### Work to do
How many lines hold the string "this"? Give only the number.

== Source material

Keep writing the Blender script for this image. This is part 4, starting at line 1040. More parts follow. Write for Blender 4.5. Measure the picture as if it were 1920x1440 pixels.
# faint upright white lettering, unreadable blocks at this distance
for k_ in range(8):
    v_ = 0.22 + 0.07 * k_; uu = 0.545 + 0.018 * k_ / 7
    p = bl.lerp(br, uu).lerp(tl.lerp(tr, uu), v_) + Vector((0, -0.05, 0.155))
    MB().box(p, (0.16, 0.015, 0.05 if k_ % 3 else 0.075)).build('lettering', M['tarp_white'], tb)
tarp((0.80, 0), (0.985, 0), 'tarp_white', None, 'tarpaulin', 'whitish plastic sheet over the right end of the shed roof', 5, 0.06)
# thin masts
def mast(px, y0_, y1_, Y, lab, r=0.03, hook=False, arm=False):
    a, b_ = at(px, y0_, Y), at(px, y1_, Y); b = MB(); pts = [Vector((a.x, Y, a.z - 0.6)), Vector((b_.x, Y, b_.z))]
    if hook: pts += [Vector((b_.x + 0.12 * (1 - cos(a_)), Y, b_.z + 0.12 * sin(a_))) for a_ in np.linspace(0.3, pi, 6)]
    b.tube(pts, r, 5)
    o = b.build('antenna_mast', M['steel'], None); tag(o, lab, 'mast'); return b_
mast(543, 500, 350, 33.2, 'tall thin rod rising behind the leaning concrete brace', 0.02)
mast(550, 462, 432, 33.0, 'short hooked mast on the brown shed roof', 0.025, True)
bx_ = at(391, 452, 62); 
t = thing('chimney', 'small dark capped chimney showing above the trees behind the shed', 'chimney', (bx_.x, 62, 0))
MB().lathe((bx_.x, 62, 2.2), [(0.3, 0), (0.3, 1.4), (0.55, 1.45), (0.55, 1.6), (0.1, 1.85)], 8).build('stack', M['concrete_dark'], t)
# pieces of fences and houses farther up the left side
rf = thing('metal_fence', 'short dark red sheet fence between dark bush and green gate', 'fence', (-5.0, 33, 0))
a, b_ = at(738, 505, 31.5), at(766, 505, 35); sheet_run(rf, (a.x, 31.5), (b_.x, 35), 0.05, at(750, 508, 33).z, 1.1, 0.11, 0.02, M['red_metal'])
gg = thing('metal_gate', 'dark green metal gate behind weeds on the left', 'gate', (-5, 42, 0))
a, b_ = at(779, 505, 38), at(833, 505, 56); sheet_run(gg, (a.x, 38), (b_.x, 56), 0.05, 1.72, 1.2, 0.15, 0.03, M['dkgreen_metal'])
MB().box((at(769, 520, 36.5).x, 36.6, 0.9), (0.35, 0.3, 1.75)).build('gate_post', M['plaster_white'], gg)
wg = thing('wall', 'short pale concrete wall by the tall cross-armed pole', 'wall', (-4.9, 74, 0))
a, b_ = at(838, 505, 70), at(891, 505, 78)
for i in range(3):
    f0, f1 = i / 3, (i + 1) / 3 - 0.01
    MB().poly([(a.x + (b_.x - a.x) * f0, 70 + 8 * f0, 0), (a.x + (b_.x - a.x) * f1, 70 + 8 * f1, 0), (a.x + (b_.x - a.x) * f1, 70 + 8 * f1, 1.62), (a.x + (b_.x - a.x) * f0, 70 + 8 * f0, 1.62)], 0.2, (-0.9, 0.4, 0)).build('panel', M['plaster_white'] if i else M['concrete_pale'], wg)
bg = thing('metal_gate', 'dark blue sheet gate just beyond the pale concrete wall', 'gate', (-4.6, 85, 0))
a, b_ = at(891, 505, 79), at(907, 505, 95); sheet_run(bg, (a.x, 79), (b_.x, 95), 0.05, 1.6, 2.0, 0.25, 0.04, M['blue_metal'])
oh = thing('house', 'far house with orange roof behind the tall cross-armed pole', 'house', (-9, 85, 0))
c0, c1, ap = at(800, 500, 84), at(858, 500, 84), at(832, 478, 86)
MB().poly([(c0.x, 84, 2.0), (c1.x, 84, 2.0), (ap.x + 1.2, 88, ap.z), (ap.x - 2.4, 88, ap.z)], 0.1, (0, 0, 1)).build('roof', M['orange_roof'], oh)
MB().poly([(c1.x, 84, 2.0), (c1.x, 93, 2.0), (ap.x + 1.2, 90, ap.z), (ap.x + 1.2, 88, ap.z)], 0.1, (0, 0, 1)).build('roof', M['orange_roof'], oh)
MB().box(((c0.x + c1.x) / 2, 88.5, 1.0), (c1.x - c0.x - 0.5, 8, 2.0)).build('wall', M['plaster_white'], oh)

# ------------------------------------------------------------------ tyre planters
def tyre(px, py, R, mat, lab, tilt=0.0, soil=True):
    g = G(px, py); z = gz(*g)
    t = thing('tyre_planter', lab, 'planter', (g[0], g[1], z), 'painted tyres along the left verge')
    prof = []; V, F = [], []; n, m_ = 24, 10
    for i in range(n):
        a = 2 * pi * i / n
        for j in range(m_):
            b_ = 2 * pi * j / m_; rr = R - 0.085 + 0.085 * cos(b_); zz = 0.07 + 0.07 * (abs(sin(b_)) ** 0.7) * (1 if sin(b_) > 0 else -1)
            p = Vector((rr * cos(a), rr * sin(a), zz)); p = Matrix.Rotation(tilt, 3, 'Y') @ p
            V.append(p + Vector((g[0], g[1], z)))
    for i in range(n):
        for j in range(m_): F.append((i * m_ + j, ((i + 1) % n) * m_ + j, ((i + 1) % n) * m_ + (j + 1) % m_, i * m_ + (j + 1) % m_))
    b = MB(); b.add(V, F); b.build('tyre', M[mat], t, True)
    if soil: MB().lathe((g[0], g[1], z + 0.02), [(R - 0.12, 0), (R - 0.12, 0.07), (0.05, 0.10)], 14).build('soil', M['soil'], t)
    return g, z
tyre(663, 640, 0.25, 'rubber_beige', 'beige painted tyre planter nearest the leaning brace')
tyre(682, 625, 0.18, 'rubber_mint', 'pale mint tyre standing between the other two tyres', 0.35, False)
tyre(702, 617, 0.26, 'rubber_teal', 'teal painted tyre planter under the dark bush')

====

### Result
2